Nothing in Action Park was remotely safe. Not the 60 mph go-karts located next to the Oktoberfest beer tent, the picturesque waterfall jump that had non-swimmers plunging onto crowds below, the tube ride that causes concussions, the boat race ride where someone was electrocuted, the wave pool which claimed more than one life, and the concrete Alpine Slide that claimed the life of a young athletic teen in 1980. None of these injuries or deaths led to the immediate closure of Action Park which was allowed to continue operating until 1996.
Part of the reason Mulvihill was allowed to continue operating his park is because he was a fraudster who had created his own insurance company based in the Cayman Islands in order to insure himself. The city of Vernon wanted him out, but always a grifter, he managed to dig in his heels until his exhausted opponents gave up.
While Mulvihill’s background of bribery and possible connection to the mob is briefly explored in the documentary, the filmmakers could have taken a deeper look at his ties and connections. Instead, they only touch on his ties to blackmail schemes by presenting redacted phone call recordings with a journalist who believes his influence led to her firing.
In one telling moment, the film explains that Donald Trump, an acquaintance of Mulvihill, was once interested in backing the park only to decide it was far too outrageous and dangerous for him.
Though Mulvihill died in 2012, his son as used as one of the talking heads through interviews recorded in 2013 talking about the legacy of the park.

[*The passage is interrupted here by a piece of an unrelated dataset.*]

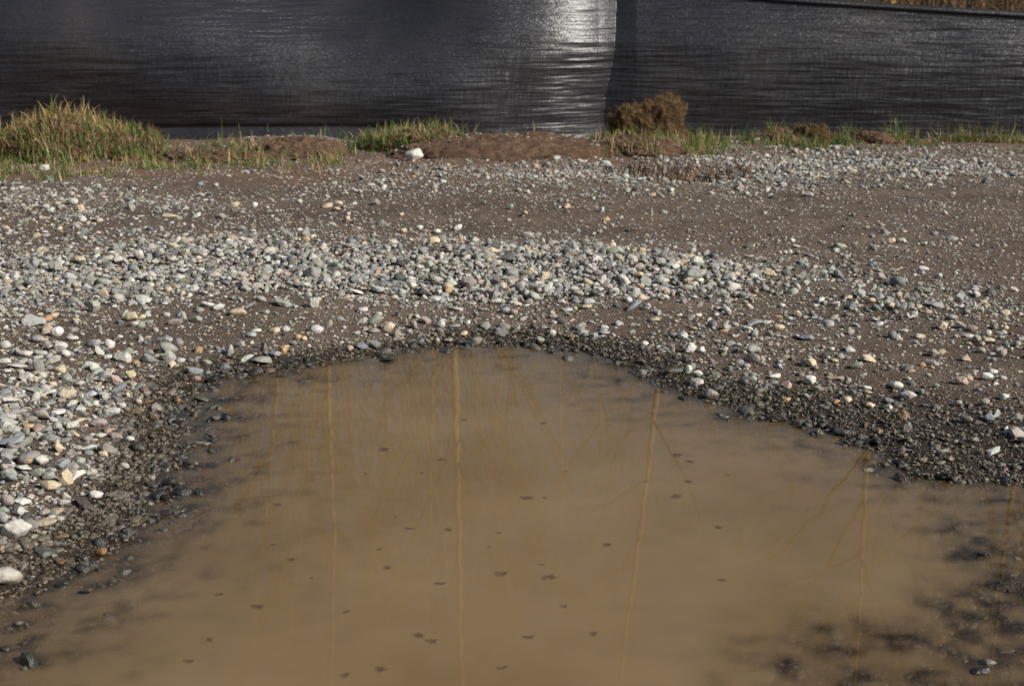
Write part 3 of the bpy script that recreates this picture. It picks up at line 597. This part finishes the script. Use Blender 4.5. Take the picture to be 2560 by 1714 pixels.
def blades(P0, length, width, lean, colr, r, segs=4, stiff=1.0):
    """grass ribbons: roots P0 (n,3)"""
    n = len(P0); az = r.uniform(0, 2 * math.pi, n); L = length; t = np.linspace(0, 1, segs + 1)
    bend = lean[:, None] * t[None] ** 1.6; step = L / segs
    th = lean[:, None] * (t[None] ** stiff) ; dx = np.sin(th); dz = np.cos(th)
    hx_ = np.cumsum(np.concatenate([np.zeros((n, 1)), dx[:, 1:] * step[:, None]], 1), 1); hz_ = np.cumsum(np.concatenate([np.zeros((n, 1)), dz[:, 1:] * step[:, None]], 1), 1)
    ca, sa = np.cos(az)[:, None], np.sin(az)[:, None]
    Cn = np.stack([P0[:, 0:1] + hx_ * ca, P0[:, 1:2] + hx_ * sa, P0[:, 2:3] + hz_], -1)
    wv = width[:, None] * (1 - t[None] ** 1.5 * .9) / 2
    fa = az + math.pi / 2 + r.normal(0, .7, n); sx, sy = np.cos(fa)[:, None] * wv, np.sin(fa)[:, None] * wv
    Lf = Cn + np.stack([sx, sy, 0 * sx], -1); Rt = Cn - np.stack([sx, sy, 0 * sx], -1)
    V = np.stack([Lf, Rt], 2).reshape(n, -1, 3); k = np.arange(segs) * 2
    F0 = np.stack([k, k + 1, k + 3, k + 2], 1); Fc = (F0[None] + (np.arange(n) * (segs + 1) * 2)[:, None, None]).reshape(-1, 4)
    cols = np.repeat(np.concatenate([colr, np.ones((n, 1))], 1), (segs + 1) * 2, 0)
    return V.reshape(-1, 3), Fc, cols
def grass_mat():
    b = NB('grass_blade'); a = b.n('ShaderNodeAttribute'); a.attribute_name = 'Col'
    d = b.prin(a.outputs['Color'], .55, None, .35); t = b.n('ShaderNodeBsdfTranslucent'); b.l(a.outputs['Color'], t.inputs[0])
    m = b.n('ShaderNodeMixShader'); m.inputs[0].default_value = .3; b.l(d.outputs[0], m.inputs[1]); b.l(t.outputs[0], m.inputs[2]); return b.fin(m)
M_G = grass_mat()
def gcols(n, dry, r):
    g = np.array([.075, .145, .03]); g2 = np.array([.14, .19, .05]); s = np.array([.52, .38, .19]); s2 = np.array([.30, .19, .085])
    m = r.uniform(size=(n, 1)); G = g * m + g2 * (1 - m); D = s * m + s2 * (1 - m); k = (r.uniform(size=(n, 1)) < np.reshape(dry, (-1, 1)))
    return np.where(k, D, G) * r.uniform(.7, 1.2, (n, 1))
def mesh_surface_points(V, Fc, n, r, cond):
    tri = V[Fc]; nr = np.cross(tri[:, 1] - tri[:, 0], tri[:, 2] - tri[:, 0]); ar = np.linalg.norm(nr, axis=1) / 2; nr = nr / (2 * ar[:, None] + 1e-12); c = tri.mean(1)
    wgt = ar * cond(c, nr); i = r.choice(len(Fc), n, p=wgt / wgt.sum()); a, b_ = r.uniform(size=(2, n)); f = a + b_ > 1; a = np.where(f, 1 - a, a); b_ = np.where(f, 1 - b_, b_)
    return tri[i, 0] + a[:, None] * (tri[i, 1] - tri[i, 0]) + b_[:, None] * (tri[i, 2] - tri[i, 0])
def root_at(name, x, y, label, cat):
    o = bpy.data.objects.new(name, None); C.objects.link(o); o.location = (x, y, float(height(np.array([x]), np.array([y]))[0])); o['label'] = label; o['category'] = cat; return o
# big tussock at the left
def tussock(pxc, pyb, halfw, hgt, label, seed, ngreen, ndry, Lg, Ld, top=None, ry=.28):
    x, y, _ = ground_on(np.array([pxc * 1.]), np.array([pyb * 1.])); x = float(x[0]); y = float(y[0]) + ry * .6; r = np.random.default_rng(seed)
    ro = root_at('grass_tussock', x, y, label, 'grass tussock')
    V, Fc = blob(x, y, halfw, ry, hgt, seed, .22, top)
    child('soil_clump', mesh_np('soil_clump', V, Fc), M_SOIL, ro)
    P = mesh_surface_points(V, Fc, ngreen, r, lambda c, n: (n[:, 2] > -.1) * (c[:, 2] > 0) * (n[:, 1] < .5) * (1.15 - np.clip((c[:, 2]) / hgt, 0, 1)))
    n = len(P); a, b_, c = blades(P - [0, 0, .01], r.uniform(.3, 1.2, n) * Lg, r.uniform(.003, .008, n), np.abs(r.normal(1.0, .9, n)), gcols(n, .22, r), r)
    child('green_blades', mesh_np('green_blades', a, b_, c), M_G, ro)
    P = mesh_surface_points(V, Fc, ndry, r, lambda c, n: (n[:, 2] > .0) * (c[:, 2] > hgt * .25) * (.2 + np.clip(c[:, 2] / hgt, 0, 1)))
    n = len(P); a, b_, c = blades(P - [0, 0, .01], r.uniform(.3, 1.1, n) ** 1.5 * Ld, r.uniform(.003, .009, n), np.abs(r.normal(2.3, 1.1, n)), gcols(n, .97, r), r)
    child('dry_blades', mesh_np('dry_blades', a, b_, c), M_G, ro)
    return x, y
tussock(52, 160, .52, .20, 'large tussock of green and straw-coloured grass at the left end of verge', 5, 3000, 2600, .10, .13, lambda t: .1 * np.cos(t * 5))
tussock(412, 147, .28, .10, 'small domed grass tussock with brown crown behind the white rock', 8, 1500, 1100, .09, .07)
# root clod
def clod(name, pxc, pyb, rx, ry, hz, label, cat, seed, mat, nf, top=None, rough=.25, sup=3.2, fc=.95, Lf=.05, up=.0, ng=0):
    x, y, _ = ground_on(np.array([pxc * 1.]), np.array([pyb * 1.])); x = float(x[0]); y = float(y[0]); y = min(y + ry * .5, FD - ry * .8 - .08); x = (pxc - 512) / F * (y * cp + H * sp_); r = np.random.default_rng(seed); ro = root_at(name, x, y, label, cat)
    V, Fc = blob(x, y, rx, ry, hz, seed, rough, top, 6, sup); V[:, 2] += up
    child('soil_body', mesh_np('soil_body', V, Fc), mat, ro)
    if nf:
        P = mesh_surface_points(V, Fc, nf, r, lambda c, n: (c[:, 2] > .02) * 1.); n = len(P)
        a, b_, c = blades(P - [0, 0, .004], r.uniform(.4, 1.2, n) * Lf, r.uniform(.0012, .003, n), np.abs(r.normal(1.9, .7, n)), np.array([.19, .115, .055]) * r.uniform(.3, 1.9, (n, 1)), r)
        child('root_fibres', mesh_np('root_fibres', a, b_, c), M_G, ro)
    if ng:
        P = mesh_surface_points(V, Fc, ng, r, lambda c, n: (c[:, 2] > .0) * (n[:, 2] > .1) * (vn(c[:, 0] * 11, c[:, 1] * 11, seed) > -.1)); n = len(P)
        a, b_, c = blades(P - [0, 0, .004], r.uniform(.3, 1.3, n) * .085, r.uniform(.003, .007, n), np.abs(r.normal(1.1, .9, n)), gcols(n, .4, r), r)
        child('green_blades', mesh_np('green_blades', a, b_, c), M_G, ro)
clod('root_clod', 646, 139, .195, .13, .20, 'upright brown clod of matted roots leaning by the black fence', 'root clod', 12, M_ROOT, 5200, lambda t: .28 * t + .32 * t * t - .12, .30, 3.6, up=.02)
clod('soil_mound', 300, 146, .27, .20, .10, 'low mound of reddish soil between the two grass tussocks', 'soil mound', 13, M_SOIL, 500, None, .14, 2, Lf=.03)
clod('soil_mound', 505, 158, .66, .28, .075, 'long low bank of red-brown soil right of the white rock', 'soil mound', 14, M_SOIL, 0, None, .10, 2)
clod('soil_mound', 215, 160, .4, .2, .05, 'thin grassy soil strip right of the large tussock', 'soil mound', 19, M_SOIL, 200, None, .3, 2, Lf=.03, ng=260)
clod('soil_mound', 638, 152, .30, .22, .075, 'grassy soil mound in front of the upright root clod', 'soil mound', 15, M_SOIL, 300, None, .3, 2, Lf=.04, ng=350)
clod('turf_clod', 775, 140, .16, .1, .075, 'brown turf clod left of its darker neighbour on right verge', 'turf clod', 16, M_SOIL, 700, None, .4, 2, Lf=.04)
clod('turf_clod', 812, 138, .11, .08, .105, 'taller dark brown turf clod on the right verge', 'turf clod', 17, M_ROOT, 700, None, .4, 2.4, Lf=.05)
clod('turf_clod', 872, 141, .16, .1, .065, 'flat brown turf clod farthest right along the verge', 'turf clod', 18, M_SOIL, 500, None, .4, 2, Lf=.04)
clod('turf_clod', 152, 148, .07, .07, .10, 'dark brown clod at the right foot of the large tussock', 'turf clod', 29, M_ROOT, 500, None, .4, 2.4, Lf=.04)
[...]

The majority of Class Action Park is dedicated to the nostalgic memories of a shared experience in talking-head interviews peppered with home video footage and crudely-drawn animations showing just how dangerous the rides were. The last chapter is the family of the Alpine Slide victim, the first, and sadly not the last person to lose their life at Action Park.
Capturing what is best about true crime documentaries as it weaves between the “is this for real” outrageousness of Tiger King and the sobering reality, however, especially near the end of the film, the tonal shifts don’t quite work. It’s unclear overall if Scott and Porges are going for a wave of wild Gen X and Millennial nostalgia or trying to shame those involved for allowing the recklessness to continue for so long. Either way, you’ll never look at an amusement park the same way again.
Class Action Park is part of Fantasia’s 2020 virtual line-up and debuts on HBO Max on Aug. 27.